Social engineering is about making you fail. But you can beat it. 

Let’s talk about social engineering for a minute.  And no, this does not mean masterfully planning the layout of your party to maximize guest interaction, minimize personality conflicts and keep the lactose intolerant from embarrassing themselves due to mislabeled food.  Social engineering is the art of making people do things that will put themselves or others at risk, typically financially. It’s been around for centuries. The Trojan horse is a great example: cram soldiers into a giant wooden horse offered as a gift so they can get inside a walled city and bring about its downfall. Fast forward to the 20th century and we call people who do this impostors, swindlers, or con-artists. Today, they’re known as social engineers.

In the context of cybersecurity, social engineering takes many different forms. Phishing, spear phishing, whaling, vishing, pretexting, baiting, tailgating and quid pro quo are some of the ways that hackers use social engineering to manipulate and coerce people in order to infiltrate, steal from, and extort organizations.
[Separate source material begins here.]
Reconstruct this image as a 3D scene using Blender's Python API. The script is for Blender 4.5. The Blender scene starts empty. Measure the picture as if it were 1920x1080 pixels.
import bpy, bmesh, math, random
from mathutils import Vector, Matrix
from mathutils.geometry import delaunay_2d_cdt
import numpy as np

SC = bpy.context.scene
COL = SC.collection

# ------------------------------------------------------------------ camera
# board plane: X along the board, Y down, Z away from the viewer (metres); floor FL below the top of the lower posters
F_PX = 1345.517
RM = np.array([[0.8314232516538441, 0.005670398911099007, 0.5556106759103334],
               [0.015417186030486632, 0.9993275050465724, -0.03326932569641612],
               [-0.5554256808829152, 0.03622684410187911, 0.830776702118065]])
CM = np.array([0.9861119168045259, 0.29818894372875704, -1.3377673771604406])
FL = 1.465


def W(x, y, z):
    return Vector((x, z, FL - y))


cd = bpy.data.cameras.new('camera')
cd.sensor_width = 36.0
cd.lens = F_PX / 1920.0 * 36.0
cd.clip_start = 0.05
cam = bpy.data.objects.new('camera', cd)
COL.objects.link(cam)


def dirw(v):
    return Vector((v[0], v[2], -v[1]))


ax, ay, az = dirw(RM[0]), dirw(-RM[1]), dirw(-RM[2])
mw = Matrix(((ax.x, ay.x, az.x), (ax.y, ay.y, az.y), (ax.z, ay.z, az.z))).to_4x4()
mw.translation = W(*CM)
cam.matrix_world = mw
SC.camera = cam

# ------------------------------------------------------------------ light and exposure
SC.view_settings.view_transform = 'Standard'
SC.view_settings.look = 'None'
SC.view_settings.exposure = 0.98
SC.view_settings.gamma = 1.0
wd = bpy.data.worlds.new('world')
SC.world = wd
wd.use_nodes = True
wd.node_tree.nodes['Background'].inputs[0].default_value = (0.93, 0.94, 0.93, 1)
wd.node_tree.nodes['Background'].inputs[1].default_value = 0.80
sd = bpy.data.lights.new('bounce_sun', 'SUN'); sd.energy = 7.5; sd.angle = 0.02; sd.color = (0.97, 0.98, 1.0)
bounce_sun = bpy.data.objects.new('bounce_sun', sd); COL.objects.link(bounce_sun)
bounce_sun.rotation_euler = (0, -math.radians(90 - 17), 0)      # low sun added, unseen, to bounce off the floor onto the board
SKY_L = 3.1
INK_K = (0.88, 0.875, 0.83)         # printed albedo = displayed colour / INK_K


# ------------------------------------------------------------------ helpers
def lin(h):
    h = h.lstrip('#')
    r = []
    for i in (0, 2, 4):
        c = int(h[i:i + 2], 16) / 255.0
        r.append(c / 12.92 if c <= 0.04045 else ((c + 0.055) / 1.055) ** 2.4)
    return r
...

But why use social engineering?

Because it works, time and time again.  When it comes to cybersecurity, humans are our weakest link, as attested by a few facts:

  • 90% of all breaches started with a phishing email
  • Phishing emails nearly doubled in 2018 to the tune of 482 million emails
  • Almost 1.4 million new phishing sites are created each month
  • 30% of people will click on a phishing email

The emphasis hackers put on phishing or social engineering makes sense.  Look at the alternative. It takes considerable time and effort to find holes in IT systems to exploit. Finding the weakened entry point can be difficult and time consuming. But if you use social engineering, all you need to find is the right person. And if you cast a wider net, you can get a few suckers trusting individuals caught in it.

If you think it’s rare to find someone naïve enough to fall for social engineering, see what happened to a reporter at DefCon, an annual hacking conference, when he asked to see social engineering in action:

Now, you probably don’t own a call center, so you’re not worried about this happening at your business. But email works just as well, if not better. Social engineers send out thousands of emails at once.  And they can impersonate anyone with a fake email address that looks real. So, what can you do to protect your business?

Training is the key. If humans are the weakest link, then we need to help them make better decisions each day. Here are the things to remember when implementing cybersecurity awareness training:

  • Be skeptical – train employees to doubt first. Are they expecting this email? Are they expecting an attachment? Is it worded correctly? Are there misspellings? If you’re not sure, get a second opinion.
  • Research – train employees to do their homework.  Look at the email address, the URL or the attachment. Is it the right type? What happens if you look it up in Google? You can do your own research for legitimacy.
  • Verify – train employees that when in doubt, it’s best to pick up the phone and ask. Hundreds of millions of dollars could be saved each year by people confirming in person or over the phone if a wire transfer is legitimate. Many ransomwares could have been avoided by calling to see if an attachment in an email was intended or not. A call to verify is better than the alternative.
  • Stay alert – social engineers know when we’re more likely to be vulnerable: at the beginning of the day before the coffee kicks in; at the end of the day when we’re ready to go home. Staying diligent all day is crucial.
  • Be consistent – no one learns anything by hearing it once. It takes repetition. Keep training.
  • Stay up to date – threats keep changing. Keep up to speed on what the latest threats are and how you can avoid them.

Social engineering isn’t going away. People are always going to be gullible and we can’t prevent every attack. But, with better training and visibility of social engineering, we can reduce the human element and keep our organizations and customers safe.